Published: Tue, July 15, 2014 @ 12:05 a.m.

By Marc Kovac



The state ballot board again has given its approval for a group to pursue a constitutional amendment seeking about $13 billion in state borrowing to pay for the expanded use of green-energy innovations.

The entire meeting Monday took about three minutes and was accomplished with one of the panel’s lawmaker members absent.

Yes for Ohio’s Energy Future wants to direct the Legislature to issue $1.3 billion in general obligation bonds annually over a 10-year period. The proceeds would pay for “energy infrastructure capital improvement” including “solar, wind, biomass, battery technology and geothermal facilities.”

That would include research and development activities and commercialization efforts.

Backers of the Ohio Clean Energy Initiative submitted their original proposed amendment in early 2012, then edited the language and restarted the process in November 2013.

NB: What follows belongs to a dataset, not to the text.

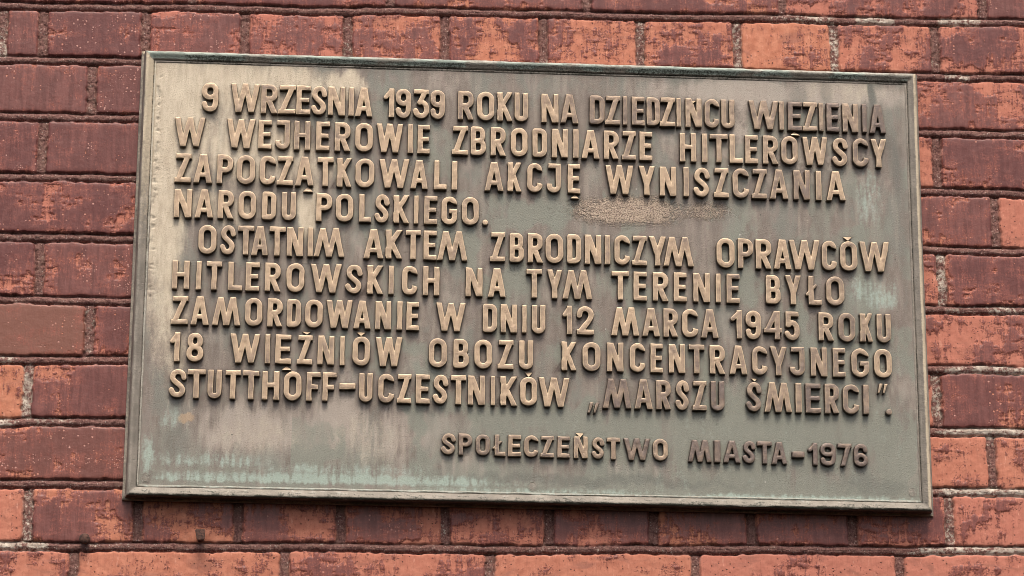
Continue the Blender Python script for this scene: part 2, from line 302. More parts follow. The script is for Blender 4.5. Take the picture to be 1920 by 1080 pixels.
    pcol = k.mix(k.step(n_mid, 0.35, 0.7), (0.31, 0.25, 0.205), (0.56, 0.50, 0.42))
    m = k.mix(k.math('MULTIPLY', pf, 0.92), m, pcol)
    c = k.mix(mort, c, m)
    h = k.math('ADD', k.math('MULTIPLY', n_fine, k.step(mort, 0, 1, 0.22, 1.1)), k.math('MULTIPLY', n_mid, 0.22))
    h = k.math('SUBTRACT', h, k.math('MULTIPLY', bare, 0.5))
    h = k.math('SUBTRACT', h, k.math('MULTIPLY', hole, 1.2))
    h = k.math('SUBTRACT', h, k.math('MULTIPLY', spot, 0.35))
    h = k.math('ADD', h, k.math('MULTIPLY', vs_, 0.25))
    k.bump(h, 0.0012)
    rough = k.math('ADD', k.step(bare, 0, 1, 0.42, 0.82), k.math('MULTIPLY', mort, 0.4), True)
    return k.done(c, rough, 0.0, 0.3)

GLAZE_A, GLAZE_B = (0.120, 0.042, 0.036), (0.178, 0.066, 0.056)
GLAZE_C, GLAZE_D = (0.100, 0.028, 0.027), (0.235, 0.085, 0.070)
BODY_A, BODY_B, BODY_PINK = (0.41, 0.150, 0.086), (0.54, 0.232, 0.142), (0.42, 0.150, 0.115)
RED_WORN = (0.31, 0.098, 0.072)

def plate_material():
    k = Mat('patinated_bronze_plate')
    cream, green, turq, dark = k.attr('A')
    sand, grime, orange, streak = k.attr('B')
    rim_shade, light, _, _ = k.attr('C')
    n1 = k.noise(300, 4, 0.6)
    n2 = k.noise(45, 4, 0.6, (2.6, 1, 0.7))
    n3 = k.noise(800, 2)
    c = k.mix(k.step(n2, 0.3, 0.72), PL_A, PL_B)
    m1 = k.noise(17, 5, 0.62, (1.5, 1, 0.8), 0.5)
    m2 = k.noise(30, 5, 0.65, (1.8, 1, 0.6), 0.8)
    c = k.mix(k.step(m1, 0.46, 0.62, 0, 0.70), c, (0.182, 0.192, 0.164))
    c = k.mix(k.step(m2, 0.52, 0.66, 0, 0.60), c, (0.225, 0.180, 0.158))
    c = k.mix(k.step(streak, 0.50, 0.85, 0, 0.4), c, PL_LIGHT)
    c = k.mix(k.math('MULTIPLY', k.step(grime, 0.1, 1.0), 0.80), c, PL_GRIME)
    c = k.mix(k.step(k.math('ADD', light, k.math('MULTIPLY', k.math('SUBTRACT', n2, 0.5), 0.8)), 0.2, 0.9, 0, 0.75), c, (0.385, 0.335, 0.285))
    g = k.step(k.math('ADD', green, k.math('MULTIPLY', k.math('SUBTRACT', n2, 0.5), 1.0)), 0.15, 0.9)
    c = k.mix(k.math('MULTIPLY', g, 0.85), c, k.mix(n1, PL_GREEN, PL_GREEN2))
    cr = k.step(k.math('ADD', cream, k.math('ADD', k.math('MULTIPLY', k.math('SUBTRACT', n1, 0.5), 0.45), k.math('MULTIPLY', k.math('SUBTRACT', n2, 0.5), 0.5))), 0.12, 0.85)
    c = k.mix(k.math('MULTIPLY', cr, 0.92), c, k.mix(k.step(n2, 0.3, 0.7), PL_CREAM, PL_CREAM2))
    d = k.step(k.math('ADD', dark, k.math('MULTIPLY', k.math('SUBTRACT', n2, 0.5), 0.5)), 0.1, 1.0)
    c = k.mix(k.math('MULTIPLY', d, 0.9), c, PL_DARK)
    t = k.step(k.math('ADD', turq, k.math('MULTIPLY', k.math('SUBTRACT', n1, 0.5), 0.7)), 0.12, 0.80)
    c = k.mix(k.math('MULTIPLY', t, 0.78), c, k.mix(n1, (0.27, 0.34, 0.295), (0.40, 0.50, 0.43)))
    c = k.mix(k.step(k.math('ADD', orange, k.math('MULTIPLY', k.math('SUBTRACT', n1, 0.5), 0.8)), 0.3, 0.8, 0, 0.6), c, (0.46, 0.32, 0.19))
    s = k.step(k.math('ADD', sand, k.math('MULTIPLY', k.math('SUBTRACT', n3, 0.5), 0.8)), 0.04, 0.50)
    ng = k.noise(520, 2)
    c = k.mix(k.math('MULTIPLY', s, 0.85), c, k.mix(k.step(ng, 0.36, 0.50), (0.17, 0.115, 0.088), (0.56, 0.44, 0.335)))
    dv, cv = k.voronoi(75)
    fl = k.math('MULTIPLY', k.math('LESS_THAN', k.red(cv), 0.06), k.step(dv, 0.05, 0.10, 1, 0))
    c = k.mix(k.math('MULTIPLY', fl, 0.8), c, (0.05, 0.05, 0.045))
    fl2 = k.math('MULTIPLY', k.math('GREATER_THAN', k.red(cv), 0.95), k.step(dv, 0.05, 0.11, 1, 0))
    c = k.mix(k.math('MULTIPLY', fl2, 0.6), c, (0.60, 0.58, 0.52))
    c = k.mix(k.step(n3, 0.3, 0.7, 0.0, 0.16), c, (0.12, 0.105, 0.085))
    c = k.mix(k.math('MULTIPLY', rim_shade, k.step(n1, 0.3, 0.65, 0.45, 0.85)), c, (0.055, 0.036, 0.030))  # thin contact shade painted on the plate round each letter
    h = k.math('ADD', k.math('MULTIPLY', n3, k.math('ADD', k.math('MULTIPLY', s, 2.5), 0.25)), k.math('MULTIPLY', n1, 0.35))
    k.bump(h, 0.0009)
    return k.done(c, k.step(n1, 0.2, 0.8, 0.46, 0.66), 0.12, 0.45)

PL_A, PL_B, PL_LIGHT = (0.155, 0.127, 0.107), (0.225, 0.190, 0.160), (0.35, 0.305, 0.255)
PL_GRIME = (0.120, 0.092, 0.078)
PL_GREEN, PL_GREEN2 = (0.155, 0.166, 0.136), (0.245, 0.260, 0.214)
PL_CREAM, PL_CREAM2 = (0.47, 0.395, 0.295), (0.60, 0.525, 0.40)
PL_DARK, PL_TURQ = (0.105, 0.112, 0.098), (0.37, 0.46, 0.395)

def letter_material():
    k = Mat('rubbed_bronze_letter')
    edge, tone, rnd, side = k.attr('A')
    n1 = k.noise(260, 3, 0.6)
    n2 = k.noise(55, 3, 0.6)
    top = k.mix(k.step(k.math('ADD', tone, k.math('MULTIPLY', k.math('SUBTRACT', n2, 0.5), 1.5)), 0.0, 1.0), LT_DULL, LT_GOLD)
    top = k.mix(k.step(n1, 0.5, 0.75, 0, 0.4), top, (0.30, 0.215, 0.145))
    top = k.mix(k.step(k.noise(120, 4, 0.65, (1, 1, 0.6)), 0.50, 0.70, 0, 0.6), top, (0.22, 0.155, 0.112))
    rub = k.math('MULTIPLY', k.step(edge, 0.12, 0.50, 1, 0), k.step(k.math('ADD', tone, k.math('MULTIPLY', n1, 0.6)), 0.35, 1.1, 0.05, 0.85))
    c = k.mix(rub, top, LT_EDGE)
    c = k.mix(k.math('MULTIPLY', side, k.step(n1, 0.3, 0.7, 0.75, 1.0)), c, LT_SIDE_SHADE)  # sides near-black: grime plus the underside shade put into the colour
    k.bump(k.math('ADD', n1, k.math('MULTIPLY', k.noise(900, 2), 0.5)), 0.0005)
    return k.done(c, k.step(n1, 0.2, 0.8, 0.38, 0.56), 0.25, 0.5)

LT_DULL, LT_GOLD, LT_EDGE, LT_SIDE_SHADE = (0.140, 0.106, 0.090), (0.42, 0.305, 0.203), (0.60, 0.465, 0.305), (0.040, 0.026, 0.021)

def frame_material():
    k = Mat('weathered_bronze_frame')
    pale, moss_shade, turq, gold = k.attr('A')
    n1 = k.noise(260, 4, 0.65)
    n2 = k.noise(40, 4, 0.6)
    c = k.mix(k.step(n2, 0.3, 0.7), (0.175, 0.155, 0.128), (0.265, 0.235, 0.195))
    def add(c, a, amt, colr, gain=0.9):
        return k.mix(k.math('MULTIPLY', k.step(k.math('ADD', a, k.math('MULTIPLY', k.math('SUBTRACT', n1, 0.5), gain)), 0.2, 0.8), amt), c, colr)
    c = add(c, gold, 0.85, (0.50, 0.42, 0.30))
    c = add(c, pale, 0.85, (0.44, 0.43, 0.37))
    c = add(c, turq, 0.75, (0.33, 0.41, 0.36))
    n1 = k.noise(430, 3, 0.6)
    c = add(c, moss_shade, 0.92, (0.030, 0.032, 0.022), 1.5)  # moss, with shade of down-facing bands and grooves painted in
    k.bump(k.math('ADD', n1, k.math('MULTIPLY', n2, 0.5)), 0.0009)
    return k.done(c, 0.6, 0.12, 0.45)

def rust_material():
    k = Mat('rusty_iron')
    n = k.noise(300, 4, 0.6)
    k.bump(n, 0.001)
    return k.done(k.mix(k.step(n, 0.35, 0.65), (0.035, 0.017, 0.013), (0.10, 0.045, 0.03)), 0.85)

# ------------------------------------------------------------------ the brick wall
COVER = {0: [.3, .15, .2, .3, .3, .5, .12], 1: [.2, .06, .08, .33, .56, .50, .50, .50, .52, .85, .5, .36],
         2: [.06, .06, .1, .1, .1, .40, .1], 3: [.05, .06, .1, .1, .58, .12, .1], 4: [.1, .10, .1, .1, .1, .16, .74],
         5: [.05, .06, .1, .1, .50, .34], 6: [.12, .06, .1, .1, .1, .64, .5],
         7: [.95, .06, .1, .1, .64, .22], 8: [.1, .13, .1, .1, .1, .82, .74],
         9: [.78, .30, .54, .28, .56, .42, .44, .30, .18, .46, .90], 10: [.74, .86, .66, .82, .93, .92]}
PINKNESS = {1: [.5, .5, .5, .9, .8, .35, .2, .25, .3, .1, .5, .6], 2: [.6] * 7, 5: [.6] * 6, 3: [.6] * 7, 6: [.7] * 7}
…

A third version was rejected by the attorney general earlier this year, but the latter certified a fourth version earlier this month.

And that prompted the ballot board’s meeting, where members agreed that the proposal could move forward as a single issue. There was little in the way of discussion Monday, with none of the petitioners or members of the public or the board offering comments.

With the ballot board’s action, Yes for Ohio’s Energy Future can begin circulating petitions and collecting signatures. The group will need more than 385,000 valid names in order to qualify for the ballot.

The deadline for this year’s general election passed earlier this month, so the earliest the amendment could be placed before voters is 2015.


1Jerry(845 comments)posted 1 year, 11 months ago

What is not said here: The Ohio Energy Initiative Commission — a limited liability company registered in the state of Delaware — would decide how the money would be spent without help from state lawmakers.

An LLC registered in Delaware will decide how to spend the money without regard to the Ohio Legislature.......WHAT COULD POSSIBLY GO WRONG WITH THIS??!!!

Can anyone point to a specific example of a solar or wind project in Ohio that can produce enough electricity to pay for itself (return the original investment) by selling electricity at market rates?

Can anyone point to a specific example of a solar or wind project in Ohio whose original investment could NOT have been spent more wisely in other ways.........ways that would have produced more reliable electricity and, at the same time, reduced pollution and CO2 emissions more effectively??